Actually, what we’re drinking this week isn’t Chardonnay at all. It’s 2009 Valley of the Moon Pinot Blanc, and it’s fantastic. If I had $15 dollars in my pocket and the choice between an $11 Chardonnay and an $11 Pinot Blanc, I’d pick the latter. This isn’t because I’m a snob. It’s because of the way popular grapes are planted in areas where they shouldn’t grow. As with anything on the market that gets too much attention, quality declines as production increases. This isn’t true with higher end wines, but quality in the budget bin can suffer as the word gets out.
Thankfully, we have some great ones out there that haven’t been exploited. It pays to keep an ear low to the ground.
Pinot Blanc is a grape we don’t talk about much. It tends to hide in the shadows of more popular varieties like Chardonnay and Pinot Grigio, but I assure you, it could run with the cool crowd if it weren’t so shy.
There isn’t much acreage for Pinot Blanc in California, which means it’s pretty low production and is great for people looking for a bargain. All the fruit comes from the right areas and usually carries a reasonable price tag (hence the low demand).

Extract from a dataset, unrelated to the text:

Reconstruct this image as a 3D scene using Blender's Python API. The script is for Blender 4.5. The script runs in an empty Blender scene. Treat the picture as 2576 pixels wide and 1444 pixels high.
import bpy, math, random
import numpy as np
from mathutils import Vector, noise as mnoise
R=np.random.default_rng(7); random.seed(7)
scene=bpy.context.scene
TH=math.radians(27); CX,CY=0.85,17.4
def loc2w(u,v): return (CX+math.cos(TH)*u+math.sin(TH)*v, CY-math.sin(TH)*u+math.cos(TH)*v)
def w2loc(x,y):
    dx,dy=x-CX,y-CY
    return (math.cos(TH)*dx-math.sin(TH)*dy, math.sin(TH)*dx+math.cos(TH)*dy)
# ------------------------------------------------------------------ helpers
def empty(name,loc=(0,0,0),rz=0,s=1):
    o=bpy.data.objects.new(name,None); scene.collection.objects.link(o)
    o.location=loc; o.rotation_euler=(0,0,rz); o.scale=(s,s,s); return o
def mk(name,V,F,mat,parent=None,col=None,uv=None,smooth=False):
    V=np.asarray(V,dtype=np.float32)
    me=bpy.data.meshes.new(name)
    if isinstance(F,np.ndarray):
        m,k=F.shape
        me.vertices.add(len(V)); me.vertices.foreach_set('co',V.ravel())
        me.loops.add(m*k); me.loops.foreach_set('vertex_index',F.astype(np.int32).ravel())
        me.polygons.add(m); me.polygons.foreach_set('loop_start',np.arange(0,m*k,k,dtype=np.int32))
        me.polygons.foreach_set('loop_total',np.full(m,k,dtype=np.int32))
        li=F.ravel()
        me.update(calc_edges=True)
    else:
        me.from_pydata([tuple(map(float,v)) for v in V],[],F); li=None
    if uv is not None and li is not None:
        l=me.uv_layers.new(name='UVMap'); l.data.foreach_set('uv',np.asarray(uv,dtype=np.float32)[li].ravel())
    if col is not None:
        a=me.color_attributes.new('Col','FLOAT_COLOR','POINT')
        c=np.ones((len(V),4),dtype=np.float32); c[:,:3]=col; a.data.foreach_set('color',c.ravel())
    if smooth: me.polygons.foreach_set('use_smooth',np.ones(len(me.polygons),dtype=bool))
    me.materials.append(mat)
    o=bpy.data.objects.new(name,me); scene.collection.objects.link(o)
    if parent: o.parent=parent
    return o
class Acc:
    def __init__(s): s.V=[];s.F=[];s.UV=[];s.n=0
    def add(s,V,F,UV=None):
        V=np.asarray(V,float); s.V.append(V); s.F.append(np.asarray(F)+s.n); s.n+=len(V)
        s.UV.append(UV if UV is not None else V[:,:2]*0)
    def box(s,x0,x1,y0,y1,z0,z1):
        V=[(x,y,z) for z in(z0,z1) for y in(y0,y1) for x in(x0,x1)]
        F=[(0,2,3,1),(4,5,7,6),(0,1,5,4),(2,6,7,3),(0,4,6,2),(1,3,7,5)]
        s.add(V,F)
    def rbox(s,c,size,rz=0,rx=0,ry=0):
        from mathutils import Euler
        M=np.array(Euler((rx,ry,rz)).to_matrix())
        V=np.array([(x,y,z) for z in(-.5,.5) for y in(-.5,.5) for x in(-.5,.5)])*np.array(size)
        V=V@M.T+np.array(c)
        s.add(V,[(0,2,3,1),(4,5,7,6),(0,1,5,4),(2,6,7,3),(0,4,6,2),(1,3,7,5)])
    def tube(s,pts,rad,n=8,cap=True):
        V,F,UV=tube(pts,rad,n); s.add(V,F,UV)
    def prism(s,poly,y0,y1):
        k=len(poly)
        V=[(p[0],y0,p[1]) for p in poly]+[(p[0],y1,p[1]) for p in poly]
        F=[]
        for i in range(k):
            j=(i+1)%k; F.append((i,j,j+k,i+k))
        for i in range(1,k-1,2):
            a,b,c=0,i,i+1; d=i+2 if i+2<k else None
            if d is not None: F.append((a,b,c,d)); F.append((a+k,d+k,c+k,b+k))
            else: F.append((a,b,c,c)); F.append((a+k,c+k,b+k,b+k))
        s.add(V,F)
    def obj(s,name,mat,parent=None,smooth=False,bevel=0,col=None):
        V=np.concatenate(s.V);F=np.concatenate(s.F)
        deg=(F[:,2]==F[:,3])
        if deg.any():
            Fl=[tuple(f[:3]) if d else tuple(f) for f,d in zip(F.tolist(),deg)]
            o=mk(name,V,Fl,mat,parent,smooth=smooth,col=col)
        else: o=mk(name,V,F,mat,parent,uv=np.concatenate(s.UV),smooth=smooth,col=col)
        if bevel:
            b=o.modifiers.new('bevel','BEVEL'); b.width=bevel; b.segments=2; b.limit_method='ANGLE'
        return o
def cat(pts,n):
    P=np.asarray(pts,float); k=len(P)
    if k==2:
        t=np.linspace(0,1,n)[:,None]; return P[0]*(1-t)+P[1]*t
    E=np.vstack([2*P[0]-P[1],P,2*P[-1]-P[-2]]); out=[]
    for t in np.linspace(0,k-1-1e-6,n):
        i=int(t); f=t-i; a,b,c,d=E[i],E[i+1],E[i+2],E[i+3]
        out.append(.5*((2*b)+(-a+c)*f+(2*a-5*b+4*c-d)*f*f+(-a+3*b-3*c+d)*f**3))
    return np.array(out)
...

2009 Valley of the Moon Pinot Blanc retails for $11-$14 dollars and is five times the value of a cheap Chardonnay or Pinot Grigio. This is a wine with class (even though its suit is second hand).
Tasting Notes: Honey on the nose. Creamy peach and lime with a touch of spice on the palate. Racy acidity. It has body and depth that most wines in this price range lack.